The influence of Byzantine law on tutelage in the Russkaya Pravda and th e First Lithuanian Statute
The article is dedicated to the influence that Byzantine law had on Russian law (with a particular focus on the Russkaya Pravda) and on the First Lithuanian Statute of 1529.
The paper analyses the main channels of influence that Byzantine law had on the ancient Russian law. It happened primarily through intensive trading and political contacts between Kiev and the Byzantine Empire. Such contacts, without any doubt, were established as early as the first half of the 10th century. An important factor in the influence Byzantine law exerted on Russian law was constituted by treaties (known as „dogovory”) concluded between these states in the years 907, 911, 944, and 971. The influence of Byzantine law in Rus intensified especially after the Kievan princes adopted Christianity in its Greek tradition in 988. At that time, Byzantine law codes spread across Rus; an important role in their spreading was played by the so-called Kormchie Knigi, which contained the norms of church and secular law. The codes were bound to influence legal practice, especially in the field of family, guardianship and inheritance law, which traditionally lay within the jurisdiction of ecclesiastical courts. At the same time, princes significantly intensified their legislative activity. The acts of the Kievan and Novgorod princes are inspired by the solutions adopted in Greek law, and contain many references to this law. The influence also spread onto the Russkaya Pravda (Russian Justice), especially in its later version. All in all, the influence of Byzantine law in Rus was quite significant, which fostered the development of Russian law. It mostly affected private law and procedural law, but also, to a limited extent, criminal law. In the field of private law, the strongest influence of Greek law was felt in marriage, guardianship and family law.

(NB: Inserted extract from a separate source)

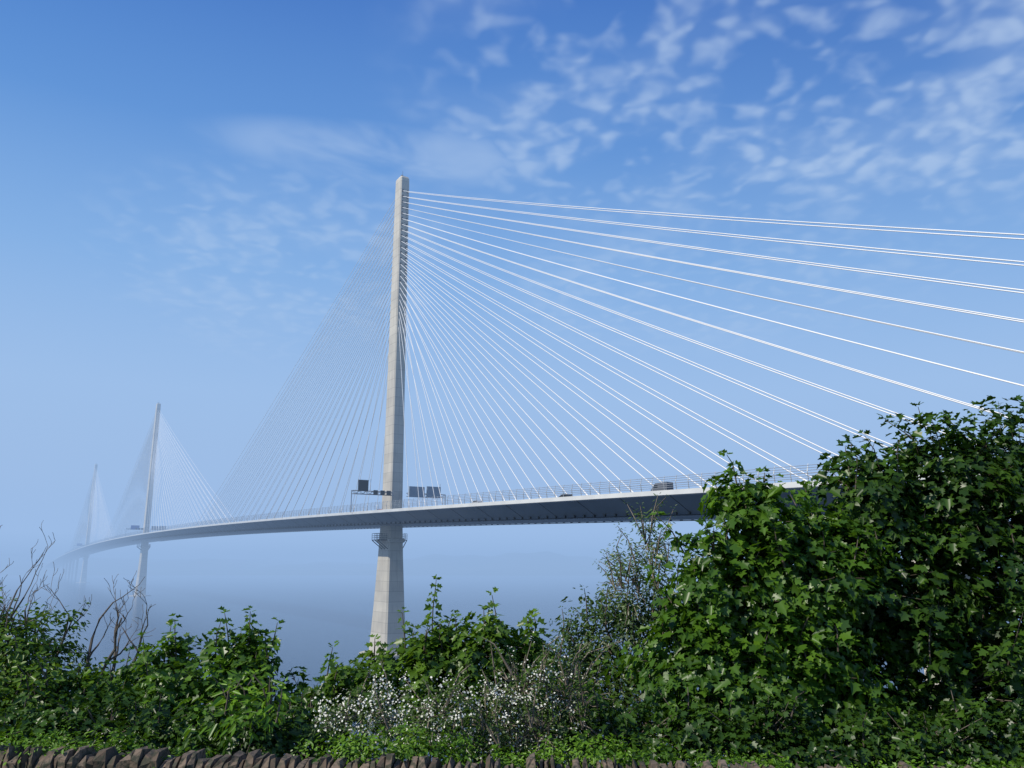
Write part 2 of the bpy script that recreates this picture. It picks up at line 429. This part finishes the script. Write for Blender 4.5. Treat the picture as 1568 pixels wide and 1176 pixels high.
# ------------------------------------------------------------------ vehicles
def vehicle(name, s, t, col, kind):
    m = simple(name+'_paint', col, None, 1, .3)
    mb = MB(); z = zd(s)+.01
    if kind == 'car':
        prof = [(-2.1, .35), (-2.15, .8), (-1.9, .95), (-1.3, 1.0), (-.7, 1.42), (.9, 1.45), (1.7, 1.0), (2.1, .9), (2.15, .35)]; w = .88; wh = ((-1.35, .33), (1.35, .33)); win = (-1.1, 1.45, 1.02, 1.36)
    else:
        prof = [(-2.6, .4), (-2.65, 1.1), (-2.0, 1.3), (-1.4, 2.2), (-1.1, 2.4), (2.6, 2.4), (2.65, .4)]; w = 1.0; wh = ((-1.7, .38), (1.7, .38)); win = (-1.6, -.4, 1.35, 1.95)
    n = len(prof)
    for tt in (-w, w):
        for a, b in prof: mb.v.append(tuple(B(s+a, t+tt*(1 if b < 1.05 else .93), z+b)))
    mb.face(range(n)); mb.face([n+i for i in range(n)][::-1])
    for k in range(n): mb.face((k, n+k, n+(k+1) % n, (k+1) % n))
    for a, r in wh:
        for sg in (-1, 1): mb.tube([B(s+a, t+sg*(w-.2), z+r), B(s+a, t+sg*(w+.02), z+r)], r, 12, 1)
    for sg in (-1, 1):
        mb.box(B(s+(win[0]+win[1])/2, t+sg*(w-.0), z+(win[2]+win[3])/2), (U, Nn, UP), (win[1]-win[0], .05, win[3]-win[2]), 2)
    return mb.obj(name, [m, RUBBER, GLASS])
vehicle('car', 142, 14.5, (.02, .025, .03), 'car')
vehicle('car', 96, 14.5, (.35, .36, .38), 'car')
vehicle('car', 12, 10.5, (.3, .02, .02), 'car')
vehicle('van', 178, 14.5, (.10, .11, .13), 'van')

# ------------------------------------------------------------------ leaves
def tmpl_maple():
    h = [(0, 0), (.02, .30), (.20, .46), (.33, .25), (.66, .50), (.70, .18), (1, 0)]
    v = [(0, 0), (1, 0)]; r = h[1:-1]
    v += [(a, b) for a, b in r] + [(a, -b) for a, b in r]
    k = len(r)
    f = [[0]+[2+i for i in range(k)]+[1], [0, 1]+[2+k+i for i in range(k)][::-1]]
    V = np.array([(a-.1, b, .28*abs(b)-.22*a*a) for a, b in v]); return V, f
def tmpl_oval(w=.24):
    v = [(0, 0), (1, 0), (.3, w), (.7, w*.85), (.3, -w), (.7, -w*.85)]
    f = [[0, 2, 3, 1], [0, 1, 5, 4]]
    return np.array([(a, b, .3*abs(b)-.15*a*a) for a, b in v]), f
def tmpl_petal():
    a = np.arange(5)*2*math.pi/5
    v = []
    for x in a: v += [(.5*math.cos(x), .5*math.sin(x), .06), (.25*math.cos(x+.63), .25*math.sin(x+.63), 0)]
    return np.array(v), [list(range(10))]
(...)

The provisions o f the Russkaya Pravda with respect to guardianship were modeled on the respective regulations of the codes of Byzantine law - the Ecloga and the Procheiron. The Russian code defined the position of the widow in a way reminiscent of Byzantine law - after the husband's death she was the continuer of the previous family arrangement; her rights to family property (of which she could freely dispose) and relations with children were also defined in a similar manner. Similarities can also be discerned in the regulations on the remarriage of widows, in particular, the legal consequences of this act: remarriage resulted in the loss of the right of custody over children in favor of the husband’s relatives.
These provisions of the Russkaya Pravda in the field of guardianship law certainly exerted some influence on the development of the legal institution of guardianship at the time when Russian lands were included into the Lithuanian state. This was reflected in privileges granted to the Lithuanian szlachta (gentry), which reiterated the principles known from the Russkaya Pravda. This, in particular, applies to the privileges that defined the legal position of a widow (privilege of 1447). The same principles also constituted the grounds of verdicts adopted by Grand Duke’s court in cases from the field of guardianship law. With the passage of time, a significant body of experience was gathered, which laid the foundations for the respective provisions of the First Lithuanian Statute. The provisions of the Statute that regulated widows’ guardianship over children (Statute I, VI, 6) show a kinship with the provisions of the Russkaya Pravda and, through it, with the Ecloga and the Procheiron.
It seems, therefore, that there was a substantial flow of ideas and readymade legal structures between Byzantine law, based on the principles of the ancient Roman law, and Russian law, whose output was, in its turn, used by the Lithuanian legislature.